Book Review: The Making of the Modern Middle East – a personal history by Jeremy Bowen

Review by Dr Mike D Williams

The final event at the Budleigh Literary Festival this year was Jeremy Bowen talking about his latest book – a personal history of the Middle East. Jeremy, who as the BBC Middle East Editor, has been reporting from that region for over thirty years. He has been at the centre of a constantly shifting political and religious series of conflicts. Reporting on twenty wars means seeing human suffering at its most extreme yet also how people can show compassion and care for each other in the midst of war. He has countless stories to tell, many sad, some humorous, many insightful.

This is not an easy read due to the unending suffering that is detailed. Yet if you wish to gain a real insight into the multiple causes of turmoil in the Middle East it is worth the effort. There are twenty five short chapters that have built on a series Jeremy wrote and presented on Radio 4, called ‘Our Man in the Middle East’. It is organised through time so you can jump around the region a bit and even within chapters the timeline is not always obvious.

What is very clear from the reporting and reflecting is the willingness of Jeremy and his colleagues to get on the ground and talk to ordinary people as well as politicians and the different autocratic leaders. The nature of news reporting is that journalist focus on the trouble spots in our world. When things go wrong that is when we hear about it. There is much that is positive about the countries of the Middle East, yet the conflict situation is what dominates and makes the lives of those who live there harder than it should be.

There are big geopolitical themes mixed with local issues that can burst into open conflict. The impact of the 9/11 terrorist attacks ripples throughout the region.

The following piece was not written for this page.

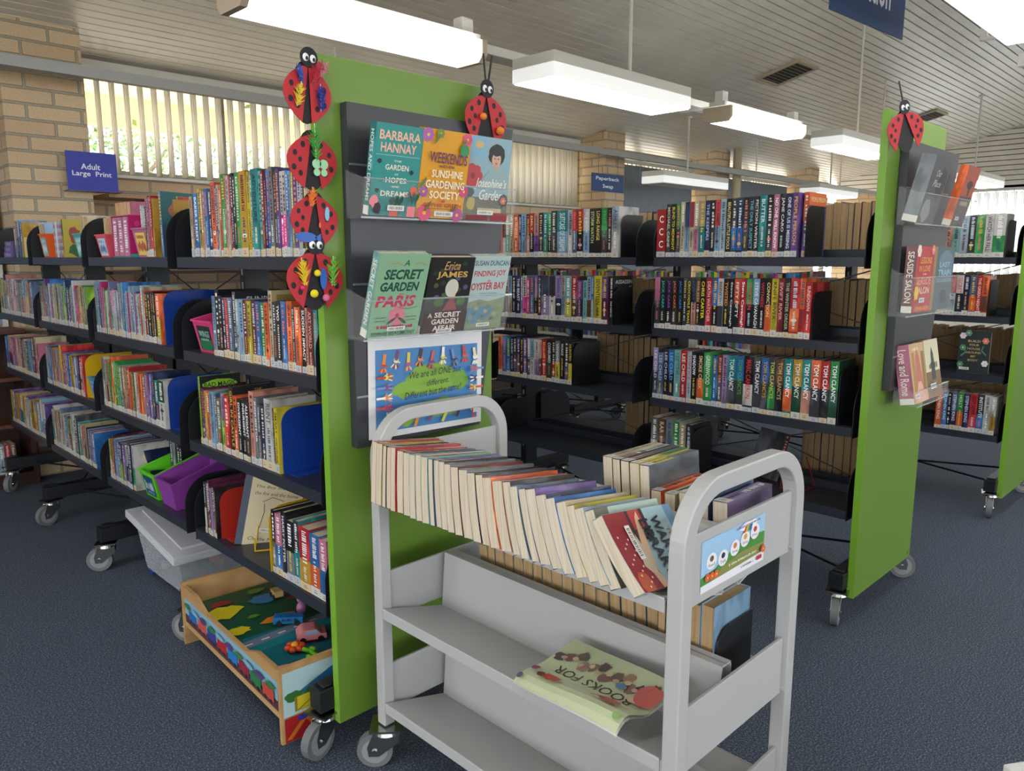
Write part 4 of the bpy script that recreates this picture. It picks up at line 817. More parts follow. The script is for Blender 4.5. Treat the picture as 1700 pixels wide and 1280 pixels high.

The subsequent role of western nations seeking to transform the governance of countries by force has created many unforeseen consequences. The willingness of autocrats to kill their own people who sought political freedom in the Arab Spring alongside the ever present Israeli Palestinian conflict are all part of the ongoing situation.

Drawing conclusions is not easy. The final chapter does try to tease out some key points. “Without Russia, Assad might have fallen. Further east, without America, the government in Kabul collapsed.” The interconnections are important alongside the religious fault line between Shia and Sunnis. It is a region of “geopolitical Jenga.”

Spending an hour listening to Jeremy Bowen speak about his life work at the literary festival left me in admiration of those journalists who are constantly willing to put themselves in danger so that we can be informed about our world.